From: erk <eric.kaun_at_gmail.com>
Date: 23 Jun 2006 12:44:49 -0700
Message-ID: <1151091889.663148.113770@b68g2000cwa.googlegroups.com>


queisser wrote:
> I think a distinction between macro and micro-OO needs to be made. At a
> macro level OO may be as good or bad as any other method of structuring
> code.

I've found network of objects to be worse than most. The architectural "components" you tend to write in decent O-O systems aren't really objects at all in any normal sense; witness SOA, CORBA, etc. Those aren't objects, and pretending they are (e.g. in Java where everything has to be an object) is silly.

This criticism obviously doesn't apply to languages with multimethods and functions as first-class entities.

> At a micro level OO works extremely well.

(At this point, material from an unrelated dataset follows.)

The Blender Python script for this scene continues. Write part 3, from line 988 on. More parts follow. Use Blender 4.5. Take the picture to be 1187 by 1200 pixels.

It's theoretically fine for implementing user-defined types, but is notoriously brittle because of the common mistake of viewing them as functional containers rather than types.

> Somewhere in the middle
> there's a crossover point and it's not always clear where that point is.
> Things like "devices" or "windows" or "customers" can be reasonable
> classes in a hierarchy but at the top level things are not as clear.

> > OO is hierarchy. Enforcing a hierarchy where none exists is an utterly
> > dire and destructive artifice.
>
> Exactly, hierarchy where hierarchy exists.

We're creating systems, not trying to emulate reality (in which, by the way, it's clear real hierarchies are rare). Emulating reality is another phantasm conjured by O-O.

> All this, of course, is well known since the very early days of OO.

Perhaps, but those early days aren't taught; only the religion is (or was - I see encouraging signs that things are changing).

> It just seems impossible to learn unless you go through the above-mentioned
> stages.

Maybe. It's discouraging to think this stuff can't be taught; perhaps if industry and academia weren't so faddish, the teaching would suffice.